**SET EXERCISE**
Print the material below exactly as it stands, please, from its first line to the line holding "F_PX = 1480.0; HOR = 763.0; EYE = 1.4", with no pictures.

————

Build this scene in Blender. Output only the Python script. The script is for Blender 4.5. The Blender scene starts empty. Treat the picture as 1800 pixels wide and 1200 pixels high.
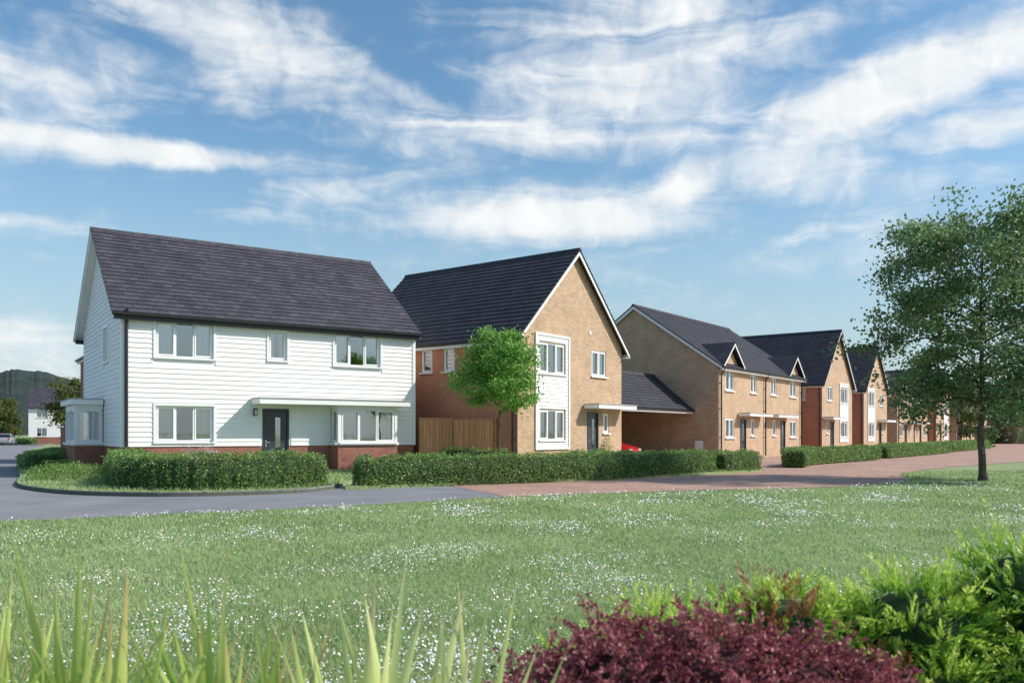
import bpy, math, random, bmesh
import numpy as np
from math import radians, sin, cos, pi, atan, degrees, hypot
from mathutils import Vector, noise as mnoise
random.seed(7)
rng = np.random.default_rng(11)
scene = bpy.context.scene
col = scene.collection
scene.view_settings.view_transform = 'Standard'
scene.view_settings.look = 'None'
scene.view_settings.exposure = 0
F_PX = 1480.0; HOR = 763.0; EYE = 1.4

# ------------------------------------------------------------------ materials
MATS = {}
def nmat(name):
    m = bpy.data.materials.new(name); m.use_nodes = True
    nt = m.node_tree; b = nt.nodes['Principled BSDF']
    MATS[name] = m
    return m, nt, b
def lk(nt, a, b): nt.links.new(a, b)
def ramp(nt, stops, fac=None, interp='LINEAR'):
    r = nt.nodes.new('ShaderNodeValToRGB'); r.color_ramp.interpolation = interp
    els = r.color_ramp.elements
    while len(els) < len(stops): els.new(0.5)
    for e, (p, c) in zip(els, stops):
        e.position = p; e.color = (c[0], c[1], c[2], 1)
    if fac is not None: lk(nt, fac, r.inputs[0])
    return r
def noise_node(nt, vec, scale, detail=4, rough=0.55, dist=0):
    n = nt.nodes.new('ShaderNodeTexNoise'); n.inputs['Scale'].default_value = scale
    n.inputs['Detail'].default_value = detail; n.inputs['Roughness'].default_value = rough
    n.inputs['Distortion'].default_value = dist
    if vec is not None: lk(nt, vec, n.inputs['Vector'])
    return n
def bump(nt, b, height, strength=0.3, dist=0.02):
    bp = nt.nodes.new('ShaderNodeBump'); bp.inputs['Strength'].default_value = strength
    bp.inputs['Distance'].default_value = dist
    lk(nt, height, bp.inputs['Height']); lk(nt, bp.outputs[0], b.inputs['Normal'])
def mixc(nt, a, b, fac, mode='MIX'):
    m = nt.nodes.new('ShaderNodeMix'); m.data_type = 'RGBA'; m.blend_type = mode
    if isinstance(fac, float): m.inputs[0].default_value = fac
    else: lk(nt, fac, m.inputs[0])
    for s, i in ((a, 6), (b, 7)):
        if isinstance(s, tuple): m.inputs[i].default_value = (*s, 1)
        else: lk(nt, s, m.inputs[i])
    return m.outputs[2]
def uvn(nt): return nt.nodes.new('ShaderNodeTexCoord').outputs['UV']
def objn(nt): return nt.nodes.new('ShaderNodeTexCoord').outputs['Object']

def brick_mat(name, c1, c2, mortar, bw=0.225, rh=0.075, ms=0.012, rough=0.85):
    m, nt, b = nmat(name); uv = uvn(nt)
    t = nt.nodes.new('ShaderNodeTexBrick'); lk(nt, uv, t.inputs['Vector'])
    t.inputs['Scale'].default_value = 1; t.inputs['Brick Width'].default_value = bw
    t.inputs['Row Height'].default_value = rh; t.inputs['Mortar Size'].default_value = ms
    t.inputs['Mortar Smooth'].default_value = 0.3; t.inputs['Bias'].default_value = 0
    t.inputs['Color1'].default_value = (*c1, 1); t.inputs['Color2'].default_value = (*c2, 1)
    t.inputs['Mortar'].default_value = (*mortar, 1)
    n = noise_node(nt, uv, 1.3, 6, 0.65)
    r = ramp(nt, [(0.3, (0.78, 0.78, 0.8)), (0.7, (1.15, 1.12, 1.08))], n.outputs[0])
    c = mixc(nt, t.outputs['Color'], r.outputs[0], .8, 'MULTIPLY')
    lk(nt, c, b.inputs['Base Color']); b.inputs['Roughness'].default_value = rough
    bump(nt, b, t.outputs['Fac'], -0.4, 0.01)
    return m
brick_mat('buff_brick', (0.59, 0.405, 0.255), (0.44, 0.29, 0.18), (0.51, 0.385, 0.275))
brick_mat('red_brick', (0.38, 0.12, 0.07), (0.25, 0.08, 0.055), (0.31, 0.205, 0.165))
brick_mat('orange_brick', (0.62, 0.225, 0.125), (0.52, 0.19, 0.105), (0.52, 0.30, 0.21))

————

**EXERCISE OUTPUT**
Build this scene in Blender. Output only the Python script. The script is for Blender 4.5. The Blender scene starts empty. Treat the picture as 1800 pixels wide and 1200 pixels high.
import bpy, math, random, bmesh
import numpy as np
from math import radians, sin, cos, pi, atan, degrees, hypot
from mathutils import Vector, noise as mnoise
random.seed(7)
rng = np.random.default_rng(11)
scene = bpy.context.scene
col = scene.collection
scene.view_settings.view_transform = 'Standard'
scene.view_settings.look = 'None'
scene.view_settings.exposure = 0
F_PX = 1480.0; HOR = 763.0; EYE = 1.4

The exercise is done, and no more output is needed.